The way modern trails grow is logarithmic, as discribed in the NASA SUCCESS campaign.
We all see that they are thick directly behind the plane. They are getting a push from the hygroscopic metallic elements in the sulfur rich fuel.
The data for this graph came from 10 science studies that recorded the growth of trails since the 1990s.
The humidity needed for trails to grow has gradually reduced, so they are now able to grow in subsaturated air. Clear blue skies.
Wang (2023) measured the size of fresh contrails, contrail cirrus, and natural cirrus ice crystals and found contrails to be much smaller than natural cirrus.
Fresh contrails = 8 µm
Contrail cirrus = 22 µm
Natural cirrus = 28 µm
This difference in size is directly related to the smaller size of the ice nuclei which the ice crystals grow on.
All of this is further proves the ice nuclei from jet engines are very small.
From this information, it can be seen that even though they are present in trace amounts, the metallic elements in the fuel play a big role in making small ice nuclei.
Jet A1 fuel is used throughout the airline industry, and the super-small particles are made from the aluminium, iron, chromium, titanium, and silicon elements in the fuel.
After which, calcium, sodium, manganese and zirconium attach to these small particles to make them grow to just the right size, 30 nm.
These small particles are then coated with sulfur making them extremely hygroscopic and able to form trails in subsaturated air, with a logarithmic profile directly behind the engine.
By altering the ratio of small nucleating metals to growth metals, the size of the finished nucei can be tightly controlled.
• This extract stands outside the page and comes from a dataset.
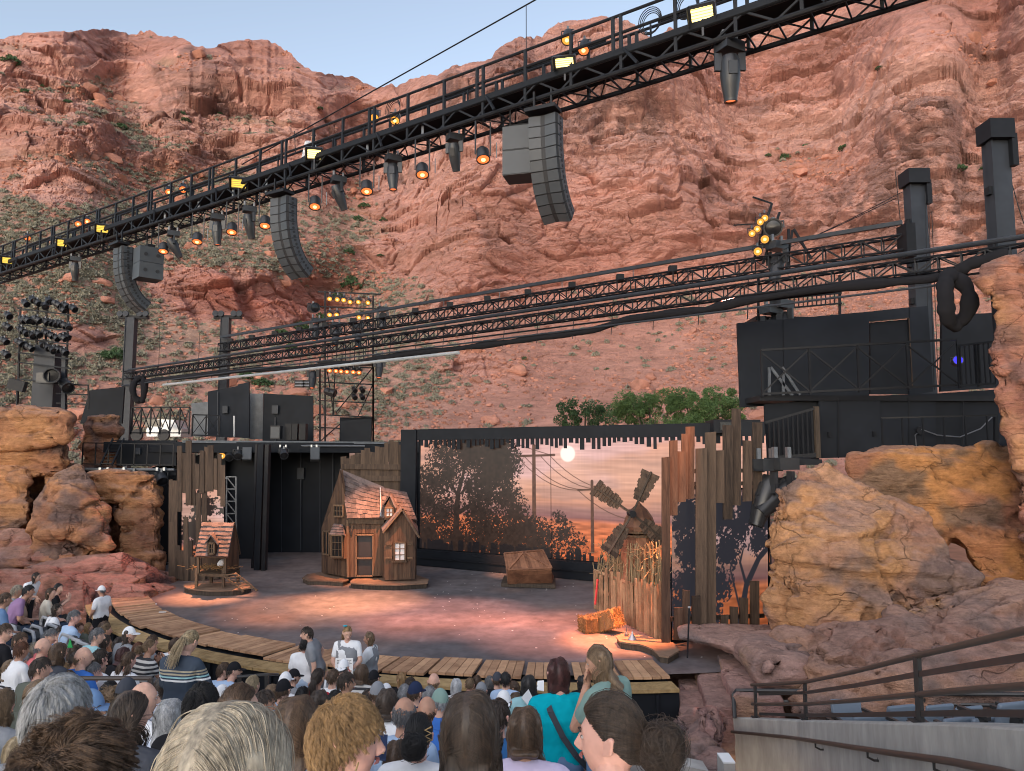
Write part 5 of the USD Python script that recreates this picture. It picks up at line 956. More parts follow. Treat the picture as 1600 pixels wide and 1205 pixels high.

Just like changing a cake mixture to produce a different texture cake.
All atmospheric science agrees with this interpretation, even though no single scientific study puts the whole scenario together as one unified understanding. Once it is laid out clearly, it becomes apparent.
All of the science lines up, and it fits perfectly with our observations. Trails now grow in clear blue skies because their growth is enhanced by metallic elements and sufur in the fuel.